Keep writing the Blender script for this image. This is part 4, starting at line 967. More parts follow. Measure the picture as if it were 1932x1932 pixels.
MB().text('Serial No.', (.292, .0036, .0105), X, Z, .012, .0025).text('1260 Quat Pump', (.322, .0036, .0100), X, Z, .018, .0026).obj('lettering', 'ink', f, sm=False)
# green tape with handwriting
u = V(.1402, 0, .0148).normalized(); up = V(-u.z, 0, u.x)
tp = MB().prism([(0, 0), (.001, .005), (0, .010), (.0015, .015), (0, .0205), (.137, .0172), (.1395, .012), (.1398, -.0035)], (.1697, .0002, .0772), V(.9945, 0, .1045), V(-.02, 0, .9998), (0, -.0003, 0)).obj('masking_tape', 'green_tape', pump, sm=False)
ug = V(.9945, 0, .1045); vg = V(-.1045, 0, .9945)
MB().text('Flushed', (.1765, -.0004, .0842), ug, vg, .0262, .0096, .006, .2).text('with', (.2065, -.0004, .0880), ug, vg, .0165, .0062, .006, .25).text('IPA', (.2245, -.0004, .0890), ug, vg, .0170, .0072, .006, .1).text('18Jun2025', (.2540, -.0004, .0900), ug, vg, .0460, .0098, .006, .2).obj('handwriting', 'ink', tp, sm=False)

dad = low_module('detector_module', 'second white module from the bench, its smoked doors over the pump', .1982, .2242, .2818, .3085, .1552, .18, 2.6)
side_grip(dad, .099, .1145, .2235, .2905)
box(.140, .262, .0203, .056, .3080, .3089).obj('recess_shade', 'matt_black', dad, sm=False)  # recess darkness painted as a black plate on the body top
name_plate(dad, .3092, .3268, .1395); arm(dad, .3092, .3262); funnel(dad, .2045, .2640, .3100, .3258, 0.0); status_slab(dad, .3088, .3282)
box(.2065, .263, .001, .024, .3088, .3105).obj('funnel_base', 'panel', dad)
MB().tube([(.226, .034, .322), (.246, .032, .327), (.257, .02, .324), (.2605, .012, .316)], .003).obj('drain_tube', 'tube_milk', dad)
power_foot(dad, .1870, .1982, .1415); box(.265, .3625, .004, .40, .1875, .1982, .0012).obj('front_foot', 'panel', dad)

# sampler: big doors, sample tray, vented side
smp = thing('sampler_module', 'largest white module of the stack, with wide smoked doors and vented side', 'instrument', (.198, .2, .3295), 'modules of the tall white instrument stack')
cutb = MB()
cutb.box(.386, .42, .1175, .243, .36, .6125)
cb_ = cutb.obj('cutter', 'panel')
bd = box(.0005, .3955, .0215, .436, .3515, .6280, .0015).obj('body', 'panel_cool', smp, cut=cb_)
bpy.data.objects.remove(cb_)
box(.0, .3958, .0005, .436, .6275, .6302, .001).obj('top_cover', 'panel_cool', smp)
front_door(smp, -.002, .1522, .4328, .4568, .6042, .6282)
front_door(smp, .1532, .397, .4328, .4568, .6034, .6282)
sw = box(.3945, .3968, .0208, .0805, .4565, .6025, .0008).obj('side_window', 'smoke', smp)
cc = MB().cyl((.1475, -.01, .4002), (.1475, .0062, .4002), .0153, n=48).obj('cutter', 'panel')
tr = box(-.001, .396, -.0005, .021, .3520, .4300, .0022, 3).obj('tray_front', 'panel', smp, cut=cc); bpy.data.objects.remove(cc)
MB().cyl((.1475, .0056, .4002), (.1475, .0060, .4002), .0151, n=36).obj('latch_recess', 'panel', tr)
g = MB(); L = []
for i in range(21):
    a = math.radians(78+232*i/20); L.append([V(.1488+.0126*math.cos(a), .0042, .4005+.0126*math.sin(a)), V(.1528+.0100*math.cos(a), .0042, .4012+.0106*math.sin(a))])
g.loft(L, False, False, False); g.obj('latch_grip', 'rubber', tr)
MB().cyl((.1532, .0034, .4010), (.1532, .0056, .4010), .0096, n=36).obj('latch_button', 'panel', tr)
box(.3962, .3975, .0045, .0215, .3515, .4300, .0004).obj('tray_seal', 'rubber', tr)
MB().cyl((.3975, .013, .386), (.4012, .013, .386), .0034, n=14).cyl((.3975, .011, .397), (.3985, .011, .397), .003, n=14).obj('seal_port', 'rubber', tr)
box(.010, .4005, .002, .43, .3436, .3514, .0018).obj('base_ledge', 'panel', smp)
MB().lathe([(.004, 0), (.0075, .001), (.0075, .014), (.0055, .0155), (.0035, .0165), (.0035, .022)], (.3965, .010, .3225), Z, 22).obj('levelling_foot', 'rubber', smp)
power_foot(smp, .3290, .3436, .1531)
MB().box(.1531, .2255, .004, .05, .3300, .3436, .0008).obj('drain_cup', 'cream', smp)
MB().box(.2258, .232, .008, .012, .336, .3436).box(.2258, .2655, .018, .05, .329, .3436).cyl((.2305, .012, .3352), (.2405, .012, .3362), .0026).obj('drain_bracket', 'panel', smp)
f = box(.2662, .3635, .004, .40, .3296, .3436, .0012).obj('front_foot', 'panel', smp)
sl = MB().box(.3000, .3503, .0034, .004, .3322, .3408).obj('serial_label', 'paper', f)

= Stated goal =
Take the lines above from the first through the one containing "power_foot(dad, .1870, .1982, .1415);" and reproduce them exactly; include nothing else.

= Solution for this task =
Keep writing the Blender script for this image. This is part 4, starting at line 967. More parts follow. Measure the picture as if it were 1932x1932 pixels.
MB().text('Serial No.', (.292, .0036, .0105), X, Z, .012, .0025).text('1260 Quat Pump', (.322, .0036, .0100), X, Z, .018, .0026).obj('lettering', 'ink', f, sm=False)
# green tape with handwriting
u = V(.1402, 0, .0148).normalized(); up = V(-u.z, 0, u.x)
tp = MB().prism([(0, 0), (.001, .005), (0, .010), (.0015, .015), (0, .0205), (.137, .0172), (.1395, .012), (.1398, -.0035)], (.1697, .0002, .0772), V(.9945, 0, .1045), V(-.02, 0, .9998), (0, -.0003, 0)).obj('masking_tape', 'green_tape', pump, sm=False)
ug = V(.9945, 0, .1045); vg = V(-.1045, 0, .9945)
MB().text('Flushed', (.1765, -.0004, .0842), ug, vg, .0262, .0096, .006, .2).text('with', (.2065, -.0004, .0880), ug, vg, .0165, .0062, .006, .25).text('IPA', (.2245, -.0004, .0890), ug, vg, .0170, .0072, .006, .1).text('18Jun2025', (.2540, -.0004, .0900), ug, vg, .0460, .0098, .006, .2).obj('handwriting', 'ink', tp, sm=False)

dad = low_module('detector_module', 'second white module from the bench, its smoked doors over the pump', .1982, .2242, .2818, .3085, .1552, .18, 2.6)
side_grip(dad, .099, .1145, .2235, .2905)
box(.140, .262, .0203, .056, .3080, .3089).obj('recess_shade', 'matt_black', dad, sm=False)  # recess darkness painted as a black plate on the body top
name_plate(dad, .3092, .3268, .1395); arm(dad, .3092, .3262); funnel(dad, .2045, .2640, .3100, .3258, 0.0); status_slab(dad, .3088, .3282)
box(.2065, .263, .001, .024, .3088, .3105).obj('funnel_base', 'panel', dad)
MB().tube([(.226, .034, .322), (.246, .032, .327), (.257, .02, .324), (.2605, .012, .316)], .003).obj('drain_tube', 'tube_milk', dad)
power_foot(dad, .1870, .1982, .1415); box(.265, .3625, .004, .40, .1875, .1982, .0012).obj('front_foot', 'panel', dad)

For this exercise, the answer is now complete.